THE GIVING LIFE

by | May 14, 2022 | Prophetic | 2 comments

Atop a panoramic overlook above our home stands a tree beside a trail. For the last 20 years, I have hiked past the tree and noticed increasing numbers of people take it upon themselves to carve their initials into the tree. It is causing damage to the tree and in some places, the bark has died. The long-term survival of the tree is in question. The tree, more scarred than the attached photo can reveal, stands quietly alongside each visitor as they look out over our beautiful valley. Some stand in a moment of reflective silence, others pull out a pocketknife to scar the tree.

When I was a young pastor trying to plant a new church in Montana, we had enough to eat and not much more. Times were tough. In the first few months, we only had a partially intoxicated older woman attending our services. Over the months that followed, we began to see a slow trickle of people begin to attend. I remember a Sunday toward the end of the first year when 10 people showed up. I thought if I quit then at least I would have attained double digits.

One evening in the middle of that first year, I was seated on the couch with my daughter and son. They were both pre-school age. I was reading the classic book titled The Giving Tree by Shel Silverstein. The book is the story of a boy who became middle age and finally an elderly man – all the while in a relationship with a tree. The young boy would swing in the tree’s branches and carved his initials into the tree bark. As the boy grew, he spent less time with the tree and would only visit when he wanted something from the tree, like its fruit and wood.

At each stage of life, the boy would carve his initials into the tree. He also began to cut off the branches to build a home, and then a boat until the tree was only a stump. The boy had finally become an old man. He returned to the tree stump and sat with his old friend. When the final chapter of the tree’s life had come, the author wrote, “The tree was happy.” For the tree, it was always about being in the presence of the boy-turned-old man.

When I finished reading the book to my kids, I began to weep. I felt like the tree was me. I was being cut down, one limb at a time until nothing was left of me. The cuts did not come from my family who loved a supported me but from the demands of ministry and what I naively understood as success. My little ones did not know how to respond to their weeping father. Jan came over and simply laid her hands on me and prayed. I had just experienced a spiritual and emotional cleansing.

What 40+ years of ministry have given to me was the gift of understanding. Our most painful times, the seasons of life when we give it all and we are reduced to a stump of what we used to be, are the times the Lord is putting something into us that will have a much greater value than trying to produce a level of success based only on numbers or someone’s expectations.

There are times when we are called to simply stand like the tree above our home and allow people to leave their mark on our lives.
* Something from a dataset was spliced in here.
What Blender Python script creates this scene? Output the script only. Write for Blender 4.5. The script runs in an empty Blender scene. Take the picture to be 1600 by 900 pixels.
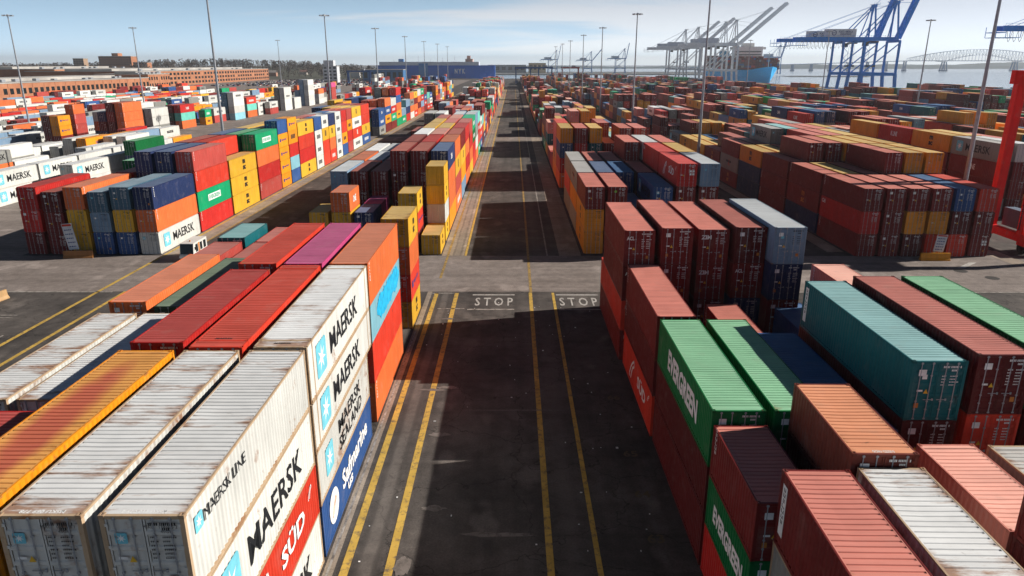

The cuts hurt and will alter our appearance. To someone not in tune with the Spirit, it will look like unnecessary loss or even abuse, but to the Lord, it reminds Him of His time on the Cross. People shouted mockingly at Him to come down and prove He was Lord to stop the pain. What they did not understand, was that only by staying on the Cross could He prove He was their redeeming Lord. Only by sacrifice can we prove to the world we are His followers.

2 Comments

  1. John Anderson II

    So very well said!

    Reply
  2. Lesley Ann Richardson

    Ver powerful Garris, thank you. There is so much Isaianic imagery here, reminding me that the prophet was given a ministry that would finally end in his nation of Judah being reduced to a mere stump – and yet he persevered in it. Also, his vision of the Servant of the Lord in chapter 49, as one who had spent his strength in vain and labored for naught – yet was able to affirm that his reward was with God. Isaiah could not have received or written that apart from his own experiences, and the Lord has a way of drawing us, as well, into His crucified and Risen Life.